Go through the listing and return every line with "Blender" in it.

### RECORDS FOR THIS TASK
★ ★ ★ ★ ★ ★ ★

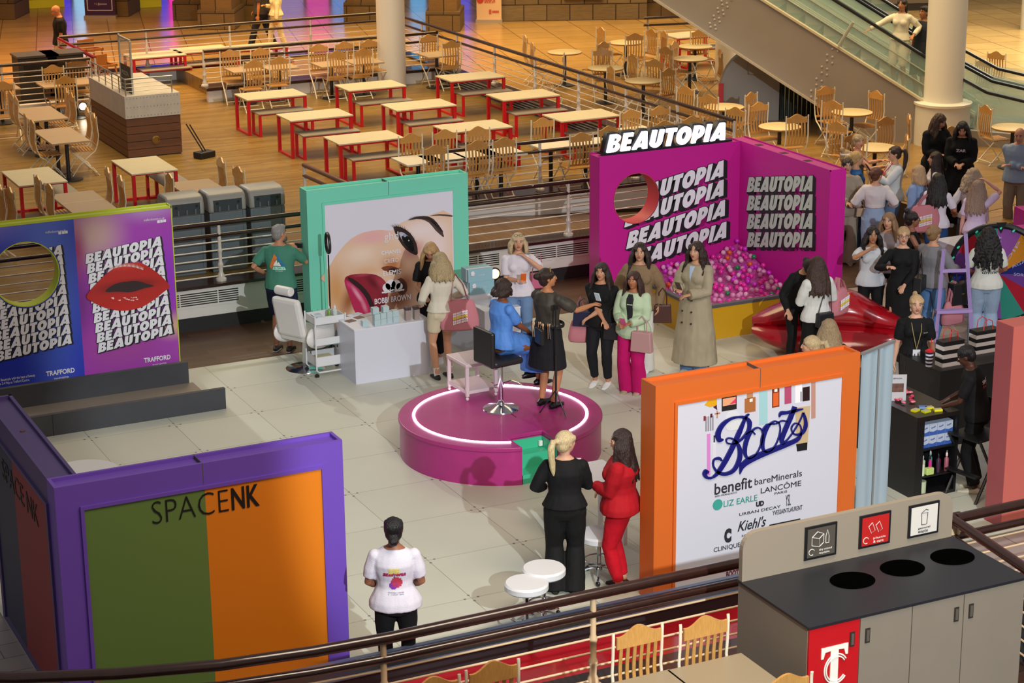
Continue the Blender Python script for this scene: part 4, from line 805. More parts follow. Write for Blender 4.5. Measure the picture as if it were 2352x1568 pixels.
CR = [(1203, 80, -15, 'leftmost on the shopping floor'), (1220, 97, -15, 'second from left on the shopping floor'), (1298, 121, 150, 'seen edge-on in front of the lone round table'), (1378, 62, 0, 'pale one farthest back'), (1388, 95, None, 'behind the left middle table'), (1383, 109, None, 'dark one behind the left middle table'), (1400, 151, None, 'right of the left middle table, near the railing'), (1459, 76, None, 'tall one at the farthest left table'), (1500, 66, 185, 'edge-on one right of the farthest table'), (1523, 70, -10, 'edge-on one at the pillar group'), (1546, 94, None, 'behind the centre table'), (1528, 107, None, 'left of the centre table'), (1451, 124, 0, 'edge-on one left of the dark table'), (1505, 135, None, 'behind the dark table'), (1537, 156, None, 'right of the dark table'), (1573, 198, 20, 'edge-on one near the side railing end'), (1625, 217, None, 'left of the table by the grey machine'), (1658, 113, 160, 'in front of the white pillar'), (1606, 66, -100, 'behind the pillar group near the red table'), (1728, 211, None, 'right of the table by the grey machine'), (1741, 233, None, 'front right of the table by the grey machine'), (1688, 246, 25, 'edge-on one above the sign end'), (1833, 262, None, 'right of the table behind the pink stand'), (1894, 197, None, 'left one under the escalator, rear'), (1911, 230, None, 'left one under the escalator, front'), (2016, 207, None, 'right one under the escalator'), (2037, 268, 95, 'brown one just behind the crowd'), (1922, 280, 20, 'narrow one left of the crowd'), (1963, 307, 40, 'low one behind the woman with bare shoulders'), (2093, 262, 150, 'left of the drum column'), (2088, 309, 150, 'in front of the drum column, near the crowd'), (2182, 289, -90, 'against the drum between two women in black'), (2262, 241, -5, 'right of the drum column'), (2291, 117, 200, 'far right one behind the escalator'), (2262, 135, 190, 'second far right one behind the escalator')]
for px, py, a, lab in CR:
    p = G(px, py, ZM+1.06); chair(px, py, nearest(p) if a is None else a, ZM+.007, 'slatted wood chair, '+lab)
for px, py, a, lab in ((1462, 1431, S_, 'foreground chair in the middle with bright orange crest'), (1615, 1411, S_, 'foreground chair beside the recycling station'), (1128, 1514, S_, 'foreground chair left of the railing post, mostly cut'), (990, 1550, S_, 'foreground chair at the bottom edge, leftmost'), (1812, 1550, N_, 'foreground chair crest in front of the red bin door')):
    chair(px, py, a, ZD, 'slatted wood chair, '+lab)
near_top = mat('8f8068', .4)
for px, py, lab in ((1672, 1560, 'right half of the foreground pair by the recycling station'), (1500, 1600, 'left half of the foreground pair')): 
    o = square(px, py, ZD, 'square cafe table, '+lab, None, near_top)
# ---------------------------------------------------------------- recycling station
y0 = 11.59; o = empty('recycling_station', (8.07, y0, ZD), 0, 'grey recycling station with dark top, three round openings and a red door', 'recycling bin'); rw, rdp, rh = 2.02, .98, 1.1
rg = mat('7f7466', .5, vary=.03, bscale=3); 
MB().box(0, .02, .08, rw, rdp, rh-.02).build('cabinet', rg, o, smooth=False); MB().box(.04, .06, 0, rw-.04, rdp-.04, .08).build('kick_base', blackm, o, smooth=False)
b = MB(); holes = [(.62, .62), (1.12, .62), (1.6, .62)]
b.box(-.01, -.01, rh-.02, rw+.01, rdp+.01, rh); b.build('worktop', mat('1d1e24', .45), o, smooth=False)
for i, (hx, hy) in enumerate(((.78, .56), (1.27, .58), (1.76, .58))):
    MB().lathe([(.185, .0), (.185, .004), (.172, .004), (.168, .001), (0, .001)], 36, (hx, hy, rh), sy=.86).build('opening', mat('030303', .9, spec=0), o)
b = MB(); pan = [(0, 0), (rw, 0)]+[(rw-.14+.14*cos(rad(a)), .4-.14+.14*sin(rad(a))) for a in range(0, 91, 15)]+[(.14+.14*cos(rad(a)), .4-.14+.14*sin(rad(a))) for a in range(90, 181, 15)]
b.prism([(x, z+rh) for x, z in pan], rdp-.05, rdp); b.build('sign_board', mat('8d8171', .5), o, smooth=False)
for i, (sx, col, tx) in enumerate(((.72, '4c463e', 'dry mixed\nrecyclables'), (1.24, 'b01a18', 'plastic\n& cans'), (1.72, 'cfc8c0', 'general\nwaste'))):
    w_ = .3; f = MB().box(sx-w_/2, rdp-.065, rh+.07, sx+w_/2, rdp-.05, rh+.35).build('sign_frame', blackm, o, smooth=False); MB().box(sx-w_/2+.02, rdp-.069, rh+.09, sx+w_/2-.02, rdp-.06, rh+.33).build('sign_face', mat(col, .5), f, smooth=False)
    ink = mat('d8d2ca', .5) if i < 2 else mat('35302c', .5)
    for k, t in enumerate(tx.split('\n')): place_text(t, wallM(sx-.02 if i < 2 else sx-.06, rdp-.072, rh+.13-.028*k), .12 if k == 0 else .1, .022, ink, 'lettering', o)
    def ln(*p): LB.tube([(a, rdp-.071, c) for a, c in p], .003, 5)
    LB = MB(); X, Z = sx, rh+.19
    if i == 0: ln((X-.09, Z), (X-.02, Z-.02), (X-.02, Z+.05), (X-.09, Z+.07), (X-.09, Z)); ln((X-.09, Z+.07), (X-.04, Z+.11), (X+.02, Z+.085), (X-.02, Z+.05)); ln((X+.02, Z+.085), (X+.02, Z+.01), (X-.02, Z-.02)); ln((X+.04, Z+.0), (X+.04, Z+.06), (X+.055, Z+.11), (X+.07, Z+.06), (X+.07, Z+.0), (X+.04, Z+.0))
    if i == 1:
        for s_ in (0, .07): ln((X-.07+s_, Z+.06), (X-.035+s_, Z+.09), (X-.005+s_, Z+.02), (X-.04+s_, Z-.0), (X-.07+s_, Z+.06))
    if i == 2: ln((X-.025, Z-.02), (X+.025, Z-.02), (X+.03, Z+.08), (X-.03, Z+.08), (X-.025, Z-.02)); ln((X-.03, Z+.085), (X+.01, Z+.11), (X+.035, Z+.1))
    if i < 2: ln(*[(X-.09+.026*cos(rad(a)), Z-.055+.026*sin(rad(a))) for a in range(20, 320, 20)])
    LB.build('icon', ink, o)
def door(x0, x1, m, hx): 
    d = MB().box(x0+.004, 0, .09, x1-.004, .02, rh-.03).build('door', m, o, smooth=False)
    h = MB(); h.box(hx-.022, -.006, rh-.24, hx+.022, 0, rh-.12); h.m = 1; h.box(hx-.012, -.012, rh-.225, hx+.012, -.006, rh-.135); h.build('handle', [mat('2c2926', .4), mat('a59a8c', .3, .8)], d, smooth=False); return d
d0 = door(0, .46, mat('b5121a', .4), .39); door(.46, .94, rg, .53); door(.94, 1.43, rg, 1.36); door(1.43, rw, rg, 1.5)
lm = mat('e6ded2', .5)
b = MB(); cx = .235; zt = rh-.2
b.prism([(cx-.12, zt), (cx+.12, zt), (cx+.12, zt-.09), (cx+.1, zt-.09), (cx+.085, zt-.04), (cx+.035, zt-.035), (cx+.035, zt-.33), (cx+.07, zt-.38), (cx-.07, zt-.38), (cx-.035, zt-.33), (cx-.035, zt-.035), (cx-.085, zt-.04), (cx-.1, zt-.09), (cx-.12, zt-.09)], -.006, 0); b.build('emblem', lm, d0, smooth=False)
b = MB(); 
for r_ in (.105, .088): b.tube([(cx+.015+r_*cos(rad(a)), -.008, zt-.19+r_*1.15*sin(rad(a))) for a in range(35, 326, 12)], .006, 6)
b.build('emblem', lm, d0)
# black sign panel behind the station on the right
p = G(2300, 1240, 1.0); o = empty('notice_board', (10.62, 12.2, ZD), -.5, 'black board with pale handwriting behind the right foreground railing', 'board')
MB().box(0, 0, 0, 1.6, .03, .62).build('panel', mat('131211', .5), o, smooth=False)
for k, t in enumerate(('a s... loca', 'the best', 'you')): place_text(t, wallM(.18+.12*k, -.004, .44-.15*k), [.62, .5, .3][k], .09, mat('b9a583', .5), 'lettering', o)
# ---------------------------------------------------------------- grey bin housings behind the railing
def bin_housing(px, py, w_, lab):
    p = G(px, py, ZD+1.12); o = empty('bin_housing', (p.x, 27.35, ZD), 0, lab, 'bin', 'grey bin housings behind the railing')
    MB().box(-w_/2, 0, 0, w_/2, .5, .86).box(-w_/2-.01, -.01, .05, -w_/2+.04, .51, .86).box(w_/2-.04, -.01, .05, w_/2+.01, .51, .86).build('cabinet', mat('5d646a', .5, vary=.06, bscale=5), o, bev=.01, smooth=False)
    b = MB(); pr_ = [(-.02, .86), (-.02, 1.0), (.02, 1.1), (.1, 1.14), (.42, 1.14), (.5, 1.08), (.52, .86)]; vs = []; 
    for x in (-w_/2-.02, w_/2+.02): vs += [(x, y, z) for y, z in pr_]
    n = len(pr_); b.add(vs, [tuple(range(n)), tuple(range(2*n-1, n-1, -1))]+[(i, (i+1) % n, (i+1) % n+n, i+n) for i in range(n)])
    b.build('hood', mat('8a8680', .5, .1), o, bev=.03)
    MB().box(-w_/2+.05, -.03, .88, w_/2-.05, -.015, 1.05).build('flap', mat('33363c', .4), o, bev=.02, smooth=False)
    for s_ in (-1, 1): MB().lathe([(.022, 0), (.022, .006), (0, .006)], 12, M=Matrix.Translation((s_*w_*.3, -.03, 1.0)) @ Matrix.Rotation(pi/2, 4, 'X')).build('rivet', blackm, o)
    for k in range(3): MB().box(-w_/4+w_/4*k-.012, -.05, .89, -w_/4+w_/4*k+.012, -.03, .96).build('pull_tab', mat('55595f', .4), o, smooth=False)
bin_housing(448, 470, .5, 'leftmost grey bin housing behind the railing'); bin_housing(549, 462, .52, 'middle grey bin housing with a shiny hood'); bin_housing(648, 455, .5, 'right grey bin housing beside the mint stand')
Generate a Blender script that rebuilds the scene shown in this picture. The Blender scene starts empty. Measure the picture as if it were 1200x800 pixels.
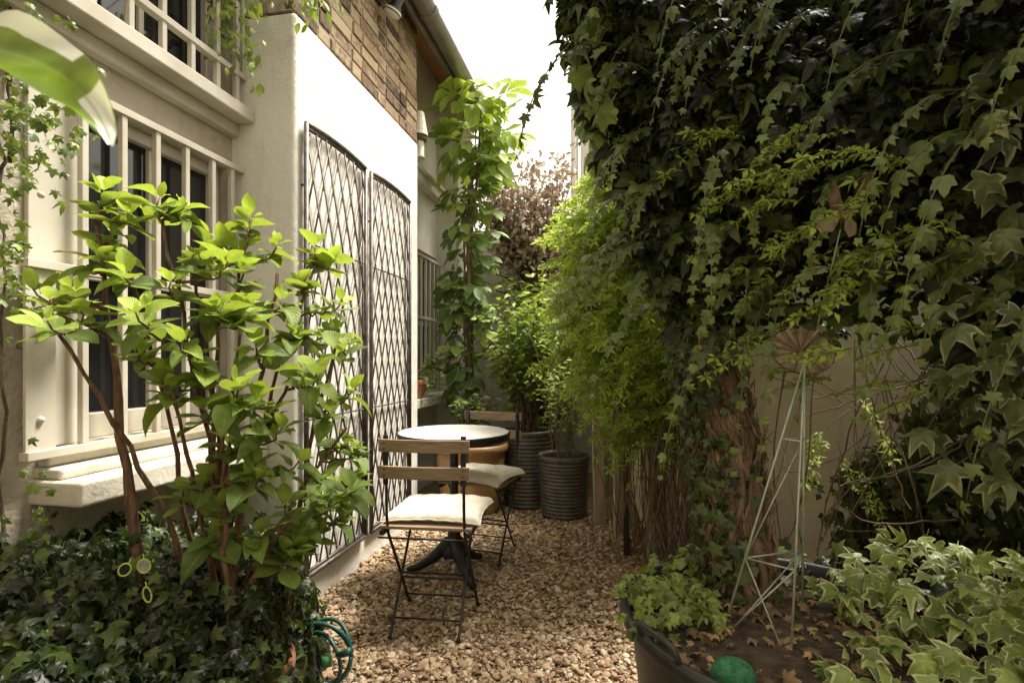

★ ★ ★ ★ ★ ★ ★

### THE REPLY
Continue the Blender Python script for this scene: part 4, from line 805. More parts follow. Write for Blender 4.5. Measure the picture as if it were 2352x1568 pixels.
Generate a Blender script that rebuilds the scene shown in this picture. The Blender scene starts empty. Measure the picture as if it were 1200x800 pixels.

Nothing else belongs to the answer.